Por lo tanto, hoy damos gracias al
Señor. Y damos gracias al Señor porque nos ha puesto cerca tantos testigos. De
esa manera los testigos serán fecundos. Si hacemos de ellos simplemente ejemplos
a imitar, concibiendo su imitación como un esfuerzo humano para imitar unas
cualidades humanas -aunque esas cualidades humanas sean lo que llamamos fe, lo que llamamos esperanza, lo
que llamamos cualidad, pero lo entendemos como cualidades humanas- estamos
perdidos. Nuestra vida como Iglesia seguirá siendo estéril, no llegará a nadie porque
uno dice “es que tú eres así de bueno” o “es que esta persona es muy buena”. Si
no se trata de ser buenos. Se trata de acoger la Buena Noticia, el don de Dios.
“Si conocieras el don de Dios”. Se lo decía a una mujer que llevaba cinco
maridos, estaba viviendo con uno que no era su marido, y le dice el Señor: “Si
conocieras el don de Dios, tú me pedirías a mi dame de beber”.
Señor, somos hijos tuyos. Nos hemos
criado en la Iglesia. Todos somos -quienes estamos aquí-, todos conocemos,
hemos sido educados en la fe cristiana. Pero a veces es como si nos faltara la
clave.

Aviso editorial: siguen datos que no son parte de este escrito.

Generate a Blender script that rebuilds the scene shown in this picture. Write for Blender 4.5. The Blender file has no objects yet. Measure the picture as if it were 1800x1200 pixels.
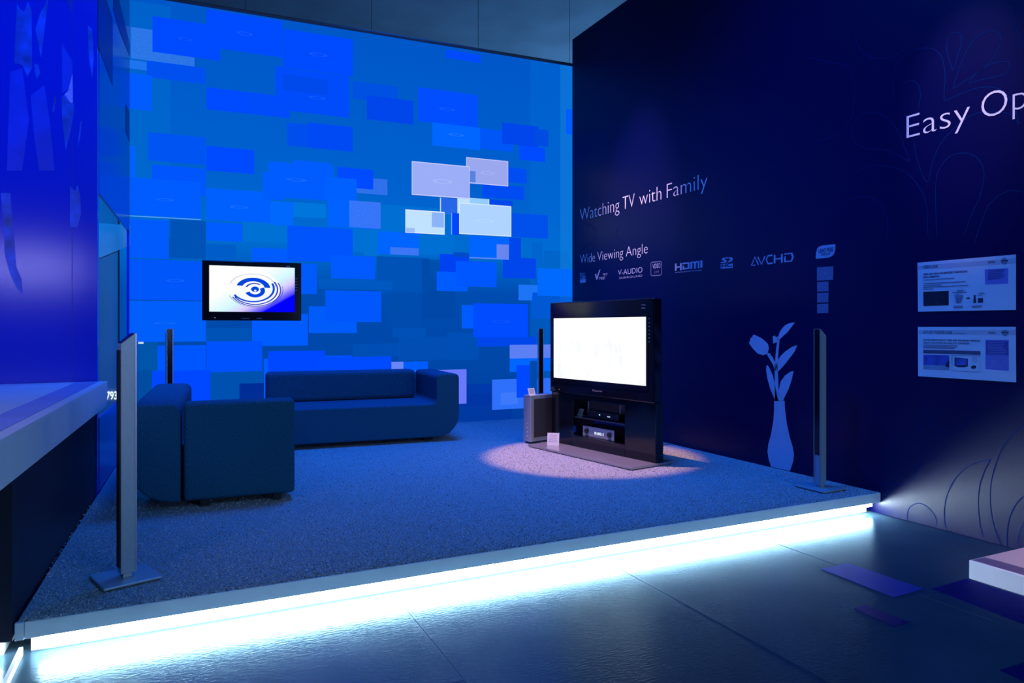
import bpy, bmesh, math, random
from mathutils import Vector, Matrix
random.seed(7)
S = bpy.context.scene
COL = S.collection
R_ = math.radians

# ------------------------------------------------------------------ camera
F_PX, CX, HY = 1235.0, 900.0, 576.0        # focal length in pixels, optical axis column, horizon row
CAM_Z = 1.41
YAW = R_(25.72)
SN, CS = math.sin(YAW), math.cos(YAW)
cam_d = bpy.data.cameras.new('camera')
cam = bpy.data.objects.new('camera', cam_d)
COL.objects.link(cam)
cam.location = (0, 0, CAM_Z)
cam.rotation_euler = (R_(90), 0, -YAW)
cam_d.sensor_fit = 'HORIZONTAL'
cam_d.sensor_width = 36.0
cam_d.lens = F_PX * 36.0 / 1800.0
cam_d.shift_y = -24.0 / 1800.0
cam_d.clip_start = 0.05
S.camera = cam

# ------------------------------------------------------------------ view, world, lamps
S.view_settings.view_transform = 'Standard'
S.view_settings.look = 'None'
S.view_settings.exposure = 0.0
S.view_settings.gamma = 1.0
S.view_settings.use_curve_mapping = False
W = bpy.data.worlds.new('world')
S.world = W
W.use_nodes = True
bgn = W.node_tree.nodes['Background']
bgn.inputs[0].default_value = (0.03, 0.20, 0.62, 1)
bgn.inputs[1].default_value = 0.05


def aim(o, target):
    d = Vector(target) - o.location
    o.rotation_euler = d.to_track_quat('-Z', 'Y').to_euler()


def area_lamp(name, loc, target, sx, sy, power, color, spread=180):
    l = bpy.data.lights.new(name, 'AREA')
    l.shape = 'RECTANGLE'
    l.size, l.size_y = sx, sy
    l.spread = R_(spread)
    l.energy = power
    l.color = color
    o = bpy.data.objects.new(name, l)
    COL.objects.link(o)
    o.location = loc
    aim(o, target)
    return o


def spot_lamp(name, loc, target, deg, blend, power, color, radius=0.03):
    l = bpy.data.lights.new(name, 'SPOT')
    l.spot_size = R_(deg)
    l.spot_blend = blend
    l.energy = power
    l.color = color
    l.shadow_soft_size = radius
    o = bpy.data.objects.new(name, l)
    COL.objects.link(o)
    o.location = loc
    aim(o, target)
    return o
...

La clave es que la vida cristiana no es algo que hacemos nosotros por Ti;
es algo que Tú haces por nosotros y que nosotros, Señor, si Tú nos das la
gracia, acogemos para vivir gozosos, contentos, rebosantes de alegría y de
gratitud. ¿Por qué se llama la Eucaristía, Eucaristía?, ¿por qué cuando
rezamos, rezamos siempre para dar gracias?, ¿por qué en el funeral de un niño
decimos que “es justo darte gracias” y que “es nuestro deber y salvación”?
cuando ese niño se ha ido de junto a nosotros en la flor de la vida, antes
incluso de florecer quizás en muchos casos. Y sin embargo, Te damos gracias. ¿Cómo
es posible eso? Porque es Tu Gracia la que nos acompaña siempre; es Tu Gracia
la que nos sostiene en la esperanza; es la certeza de que Tu Amor vence a la
muerte, lo que es realmente la roca sobre la que podemos edificar nuestra casa,
es decir, nuestra humanidad. Ser cristiano es poder dar gracias.

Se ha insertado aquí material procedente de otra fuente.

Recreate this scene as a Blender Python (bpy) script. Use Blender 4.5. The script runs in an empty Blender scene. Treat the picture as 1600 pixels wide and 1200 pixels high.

José Carlos nos enseñaba cómo San
Agustín nos enseña a no tener miedo a afrontar la muerte y a afrontar las
angustias. Quienes hemos conocido un poco la vida de la Madre Teresa sabemos
que pasó por largas noches oscuras de temor, de silencio de Dios. Pero el miedo
a la muerte no es algo que excluya la santidad. Y eso es una belleza de
enseñanza riquísima de San Agustín. Santa Teresa de Lisieux, Doctora de la
Iglesia, estaba literalmente asediada por el temo, y sin embargo es la santa
del camino pequeño, la santa que enseña justamente a confiar en medio de la
noche, a confiar sin límites. Ése es el camino pequeño: confiar sin límites. Que
todo es gracia. Si uno tuviera que resumir la enseñanza de Teresa de Lisieux:
todo es gracia, todo es gracia.
La Gracia nos “primerea”, dice el
Papa Francisco, una y otra vez. El Señor nos “primerea”. En esto consiste el
amor, no en que nosotros hayamos amado a Dios. Pero quién es tan presumido, y
tan estúpido, y tan vano como para creerse que nosotros podemos amar a Dios. El
amor consiste en que Dios nos ha amado primero. Y la experiencia de ese Amor
hace, a veces, florecer en nosotros unas gotitas de amor. Y esas gotitas de
amor son tan bellas, pero son fruto de un océano de Amor que nos rodea por
todas partes y que nos precede; que precede al más pequeño gesto de amor que yo
podría hacer, incluso al deseo de hacerlo. “No me desearías -decía el propio San
Agustín- si no me hubieras encontrado”. Si yo soy capaz de desear ser un buen
cristiano, de desear vivir como un hijo de Dios, si yo soy capaz, tengo el
deseo de serlo aunque no lo sea, ese deseo ya es Gracia Tuya, ya es regalo
Tuyo, ya es algo por lo que puedo darTe las gracias, porque quien es capaz de
ver su propio mal ya no pertenece a ese mal, tiene los ojos en otro lugar desde
el que lo puede ver. Quien no ha recibido esa Gracia ni siquiera ve el mal. Y eso
es lo que pasa en nuestro mundo muchas veces. También lo decía un pensador como
Kierkegaard: “El hombre verdaderamente desesperado se nota en que no es capaz
de darse cuanta de que lo está”. Quien es capaz de darse cuenta de la propia
desesperación ya ha recibido una gracia, ya ha recibido un don.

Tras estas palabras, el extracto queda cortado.